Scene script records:
•••

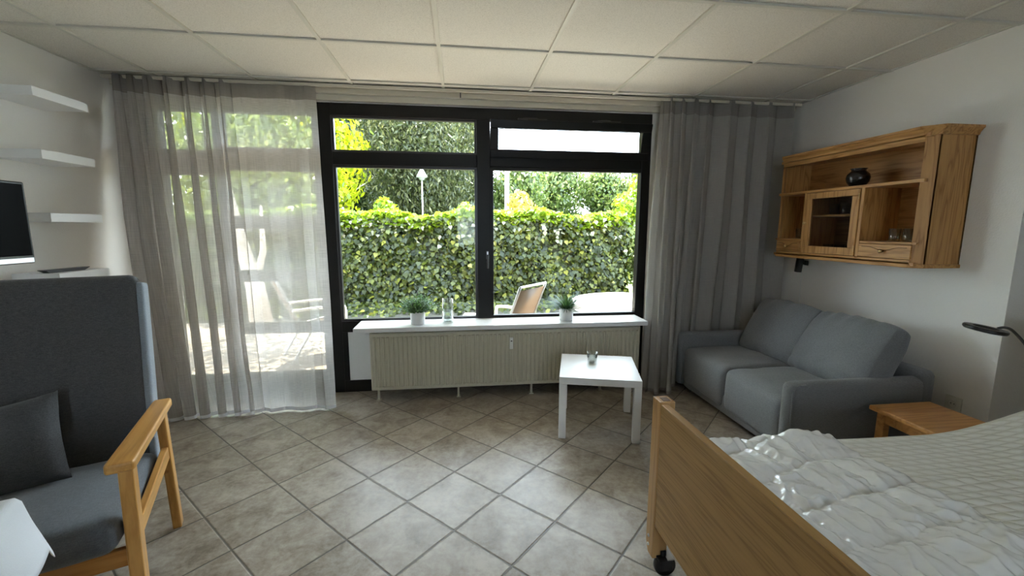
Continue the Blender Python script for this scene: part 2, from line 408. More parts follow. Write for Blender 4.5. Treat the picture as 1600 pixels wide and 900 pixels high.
# ---- window 1 (black frame, two bays over white infill)
F0, F1 = D - .005, D + .075
w = MB()
w.box(-1.13, -1.03, F0, F1, 0, 2.455)            # left post
w.box(-1.03, 1.72, F0, F1, 2.36, 2.455)          # head
w.box(1.635, 1.72, F0, F1, 0, 2.36)              # right post
w.box(.155, .27, F0 - .012, F1, .58, 2.36)       # mullion
w.box(-1.03, .155, F0, F1, 1.968, 2.072)         # left transom
w.box(.27, 1.635, F0, F1, 1.975, 2.075)          # right transom
w.box(-1.03, 1.635, F0, F1, .545, .640)          # bottom rail
w.box(-1.03, 1.635, F0, F1, 0, .105)             # plinth
w.box(-1.03, -.985, F0, F1, .105, .545)
w1 = struct(w.build('window_1', M_black, bevel=.004))
def sash_rails(mb, x0, x1, z0, z1, t, y0, y1):
    mb.box(x0, x1, y0, y1, z0, z0 + t).box(x0, x1, y0, y1, z1 - t, z1).box(x0, x0 + t, y0, y1, z0 + t, z1 - t).box(x1 - t, x1, y0, y1, z0 + t, z1 - t); return mb
g1 = MB(); sash_rails(g1, -1.03, .155, 2.072, 2.36, .018, D + .01, D + .05); g1.build('glazing_bead', M_darkmetal, w1, bevel=.002)
g2 = MB(); sash_rails(g2, -1.03, .155, .64, 1.968, .02, D + .01, D + .05); g2.build('glazing_bead', M_darkmetal, w1, bevel=.002)
g3 = MB(); sash_rails(g3, .27, 1.66, .64, 1.975, .028, D + .0, D + .05); g3.build('glazing_bead', M_black, w1, bevel=.003)
MB().box(-1.02, .145, D + .032, D + .038, 2.08, 2.35).build('pane', M_glass, w1)
MB().box(-1.02, .145, D + .032, D + .038, .65, 1.96).build('pane', M_glass, w1)
MB().box(.29, 1.64, D + .032, D + .038, .66, 1.96).build('pane', M_glass, w1)
MB().box(-.985, 1.635, D + .01, D + .06, .105, .545).build('infill_panel', M_whitetrim, w1)
# tilted vent sash: hinged along its bottom edge, leaning into the room
a = radians(14)
Mt = Matrix.Translation((0, D - .012, 2.055)) @ Matrix.Rotation(a, 4, 'X')
vs = MB()
for b in ((.268, 1.678, -.03, .02, 0, .062), (.268, 1.678, -.03, .02, .235, .305), (.268, .335, -.03, .02, .062, .235), (1.60, 1.678, -.03, .02, .062, .235)):
    vs.box(*b, M=Mt)
vso = vs.build('vent_sash', M_black, w1, bevel=.004)
MB().box(.33, 1.605, -.006, -.001, .058, .24, M=Mt).build('pane', M_glass, vso)
bd = MB()
for b in ((.335, 1.60, -.034, -.03, .062, .068), (.335, 1.60, -.034, -.03, .229, .235), (1.594, 1.60, -.034, -.03, .062, .235), (.335, .341, -.034, -.03, .062, .235)): bd.box(*b, M=Mt)
bd.build('glazing_bead', M_darkmetal, vso)
for x in (.60, 1.25):
    st = MB(); p0 = Mt @ Vector((x, 0, .305))
    st.tube([(x + .10, D + .01, 2.385), (x + .02, (D + p0.y) / 2, 2.375), (x - .06, p0.y, p0.z + .008)], .006, 8)
    st.box(x - .10, x - .02, p0.y - .012, p0.y + .012, p0.z - .002, p0.z + .010)
    st.tube([(x - .06, p0.y, p0.z + .008), (x + .15, p0.y + .01, p0.z + .012)], .0035, 6)
    st.build('scissor_stay', M_darkmetal, vso)
hd = MB().box(.232, .252, F0 - .03, F0 - .012, 1.18, 1.25).tube([(.242, F0 - .03, 1.215), (.242, F0 - .055, 1.215), (.242, F0 - .055, 1.10)], .008, 8)
hd.build('window_handle', M_darkmetal, w1, bevel=.002)
MB().box(.236, .248, F0 - .036, F0 - .030, 1.20, 1.245).build('keyhole_plate', M_silver, w1)

# ---- glazed door behind the left curtain
d = MB()
d.box(-2.42, -2.32, F0, F1, 0, 2.455); d.box(-2.32, -1.13, F0, F1, 2.36, 2.455); d.box(-1.935, -1.86, F0, F1, 0, 2.36)
d.box(-2.32, -1.935, F0, F1, 1.87, 2.06); d.box(-2.32, -1.935, F0, F1, 0, .19)
d.box(-1.86, -1.13, F0, F1, 1.91, 2.09); d.box(-1.86, -1.13, F0, F1, 0, .195)
d.box(-1.18, -1.13, F0, F1, .195, 2.36)
for z0, z1 in ((1.442, 1.546), (.999, 1.095), (.551, .639)): d.box(-1.86, -1.18, F0, F1, z0, z1)
d1 = struct(d.build('door_1', M_black, bevel=.004))
for b in ((-2.32, -1.935, .19, 1.87), (-2.32, -1.935, 2.06, 2.36), (-1.86, -1.18, .195, .551), (-1.86, -1.18, .639, .999), (-1.86, -1.18, 1.095, 1.442), (-1.86, -1.18, 1.546, 1.91), (-1.86, -1.18, 2.09, 2.36)):
    MB().box(b[0], b[1], D + .032, D + .038, b[2], b[3]).build('pane', M_glass, d1)
MB().box(-1.915, -1.88, F0 - .012, F0, 1.0, 1.2).tube([(-1.9, F0 - .01, 1.1), (-1.9, F0 - .05, 1.1), (-1.79, F0 - .05, 1.1)], .009, 8).build('door_handle', M_silver, d1)

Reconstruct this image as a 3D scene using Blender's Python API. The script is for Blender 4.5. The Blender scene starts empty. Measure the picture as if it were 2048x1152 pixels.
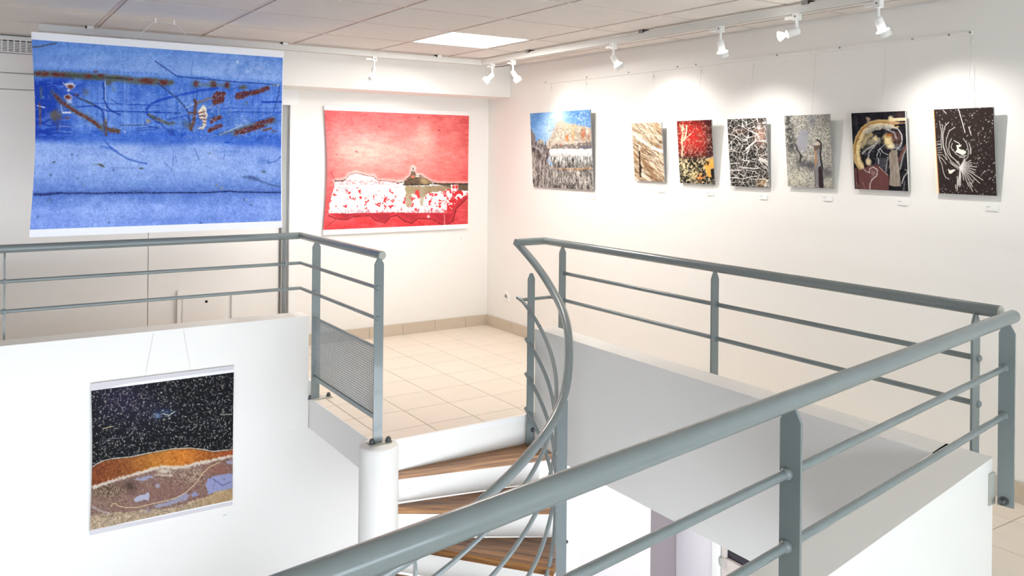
import bpy, math, random
import numpy as np
from mathutils import Vector, Matrix

# ------------------------------------------------------------------ camera, world, exposure
scene = bpy.context.scene
COL = scene.collection
EYE = 1.65
cam_data = bpy.data.cameras.new('camera')
cam_data.sensor_width = 36.0
cam_data.lens = 1681.0 / 2048.0 * 36.0
cam_data.shift_y = (311.35 - 576.0) / 2048.0
cam_data.clip_start = 0.05
cam = bpy.data.objects.new('camera', cam_data)
COL.objects.link(cam)
YAW, ROLL = 0.5766, 0.0097
def cam_axes():
    c, s = math.cos(YAW), math.sin(YAW)
    r0 = Vector((c, -s, 0)); d0 = Vector((0, 0, -1)); f0 = Vector((s, c, 0))
    c, s = math.cos(ROLL), math.sin(ROLL)
    return c * r0 - s * d0, s * r0 + c * d0, f0
_r, _d, _f = cam_axes()
cam.matrix_world = Matrix(((_r.x, -_d.x, -_f.x, 0), (_r.y, -_d.y, -_f.y, 0), (_r.z, -_d.z, -_f.z, EYE), (0, 0, 0, 1)))
scene.camera = cam

world = bpy.data.worlds.new('daylight'); scene.world = world
world.use_nodes = True
SKY_STRENGTH = 7.8
world.node_tree.nodes['Background'].inputs[0].default_value = (0.86, 0.93, 1.0, 1)
world.node_tree.nodes['Background'].inputs[1].default_value = SKY_STRENGTH
PANEL_POWER = 26.0      # every ceiling light panel, watts
SPOT_POWER = 23.0       # every track spot lamp
scene.view_settings.view_transform = 'Standard'
scene.view_settings.look = 'None'
scene.view_settings.gamma = 1.0
scene.view_settings.use_curve_mapping = False
scene.view_settings.exposure = 0.22
scene.cycles.max_bounces = 12
scene.cycles.diffuse_bounces = 8
scene.cycles.sample_clamp_indirect = 6.0

# ------------------------------------------------------------------ helpers
def lin(c):
    c = np.asarray(c, float) / 255.0
    return np.where(c <= 0.04045, c / 12.92, ((c + 0.055) / 1.055) ** 2.4)

def tag(o, label=None, cat=None, group=None, kind=None):
    if label: o['label'] = label
    if cat: o['category'] = cat
    if group: o['group'] = group
    if kind: o['kind'] = kind
    return o

def empty(name, loc, label=None, cat=None, group=None, kind=None, parent=None):
    o = bpy.data.objects.new(name, None)
    o.empty_display_size = 0.1
    COL.objects.link(o)
    o.location = loc
    if parent: set_parent(o, parent)
    return tag(o, label, cat, group, kind)

def world_of(o):
    if o.parent is None: return o.matrix_basis.copy()
    return world_of(o.parent) @ o.matrix_parent_inverse @ o.matrix_basis

def set_parent(o, p):
    o.parent = p
    o.matrix_parent_inverse = world_of(p).inverted()

class MB:
    """collects world-space geometry and links it as one mesh object"""
    def __init__(self): self.v = []; self.f = []
    def add(self, v, f):
        b = len(self.v)
        self.v += [tuple(p) for p in v]
        self.f += [tuple(i + b for i in q) for q in f]
        return self
    def box(self, x0, x1, y0, y1, z0, z1):
        v = [(x, y, z) for z in (z0, z1) for y in (y0, y1) for x in (x0, x1)]
        return self.add(v, [(0, 2, 3, 1), (4, 5, 7, 6), (0, 1, 5, 4), (2, 6, 7, 3), (0, 4, 6, 2), (1, 3, 7, 5)])
    def bbox(self, x0, x1, y0, y1, z0, z1, b=0.002):
        """box with a chamfered top edge"""
        v = [(x0, y0, z0), (x1, y0, z0), (x1, y1, z0), (x0, y1, z0),
             (x0, y0, z1 - b), (x1, y0, z1 - b), (x1, y1, z1 - b), (x0, y1, z1 - b),
             (x0 + b, y0 + b, z1), (x1 - b, y0 + b, z1), (x1 - b, y1 - b, z1), (x0 + b, y1 - b, z1)]
        f = [(3, 2, 1, 0), (8, 9, 10, 11)]
        for i in range(4):
            j = (i + 1) % 4
            f += [(i, j, j + 4, i + 4), (i + 4, j + 4, j + 8, i + 8)]
        return self.add(v, f)
    def prism(self, pts, vec):
        """polygon pts (3-D, planar, counter-clockwise seen from -vec) pushed along vec"""
        n = len(pts); vec = Vector(vec)
        v = [Vector(p) for p in pts] + [Vector(p) + vec for p in pts]
        f = [tuple(range(n - 1, -1, -1)), tuple(range(n, 2 * n))]
        f += [(i, (i + 1) % n, (i + 1) % n + n, i + n) for i in range(n)]
        return self.add(v, f)
    def tube(self, pts, r, seg=16, caps=True):
        P = [Vector(p) for p in pts]; n = len(P)
        D = [(P[i + 1] - P[i]).normalized() for i in range(n - 1)]
        up = Vector((0, 0, 1)) if abs(D[0].z) < 0.9 else Vector((1, 0, 0))
        a = D[0].cross(up).normalized(); b = a.cross(D[0]).normalized()
        v = []
        for i in range(n):
            din = D[max(i - 1, 0)]; dout = D[min(i, n - 2)]
            nn = (din + dout).normalized()
            for k in range(seg):
                t = 2 * math.pi * k / seg
                o = (a * math.cos(t) + b * math.sin(t)) * r
                v.append(P[i] + o - din * (o.dot(nn) / din.dot(nn)))
            if 0 < i < n - 1 or i == 0:
                q = din.rotation_difference(dout)
                a = q @ a; b = q @ b
        f = []
        for i in range(n - 1):
            for k in range(seg):
                k2 = (k + 1) % seg
                f.append((i * seg + k, i * seg + k2, (i + 1) * seg + k2, (i + 1) * seg + k))
        if caps:
            f.append(tuple(range(seg - 1, -1, -1))); f.append(tuple((n - 1) * seg + k for k in range(seg)))
        return self.add(v, f)
    def lathe(self, prof, base, axis, seg=20):
        """prof: (radius, height) pairs along axis from base"""
        ax = Vector(axis).normalized(); base = Vector(base)
        up = Vector((0, 0, 1)) if abs(ax.z) < 0.9 else Vector((1, 0, 0))
        a = ax.cross(up).normalized(); b = ax.cross(a).normalized()
        v = []; f = []
        for r, h in prof:
            for k in range(seg):
                t = 2 * math.pi * k / seg
                v.append(base + ax * h + (a * math.cos(t) + b * math.sin(t)) * r)
        n = len(prof)
        for i in range(n - 1):
            for k in range(seg):
                k2 = (k + 1) % seg
                f.append((i * seg + k, i * seg + k2, (i + 1) * seg + k2, (i + 1) * seg + k))
        f.append(tuple(range(seg - 1, -1, -1))); f.append(tuple((n - 1) * seg + k for k in range(seg)))
        return self.add(v, f)
    def build(self, name, mat, parent=None, smooth=False, origin=None):
        V = np.array(self.v, float)
        if origin is None:
            origin = ((V[:, 0].min() + V[:, 0].max()) / 2, (V[:, 1].min() + V[:, 1].max()) / 2, V[:, 2].min())
        me = bpy.data.meshes.new(name)
        me.from_pydata([tuple(p) for p in V - np.array(origin)], [], self.f)
        import bmesh
        bm = bmesh.new(); bm.from_mesh(me)
        bmesh.ops.recalc_face_normals(bm, faces=bm.faces)
        bm.to_mesh(me); bm.free()
        me.materials.append(mat)
        if smooth:
            me.shade_smooth()
            me.set_sharp_from_angle(angle=math.radians(40))
        o = bpy.data.objects.new(name, me)
        COL.objects.link(o)
        o.location = origin
        if parent: set_parent(o, parent)
        return o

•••

## WORK INSTRUCTIONS
Check each line above for the word "this" and copy the ones that have it.

## ANSWER TO THE EXERCISE
Continue the Blender Python script for this scene: part 2, from line 408. More parts follow. Write for Blender 4.5. Treat the picture as 1600 pixels wide and 900 pixels high.
Reconstruct this image as a 3D scene using Blender's Python API. The script is for Blender 4.5. The Blender scene starts empty. Measure the picture as if it were 2048x1152 pixels.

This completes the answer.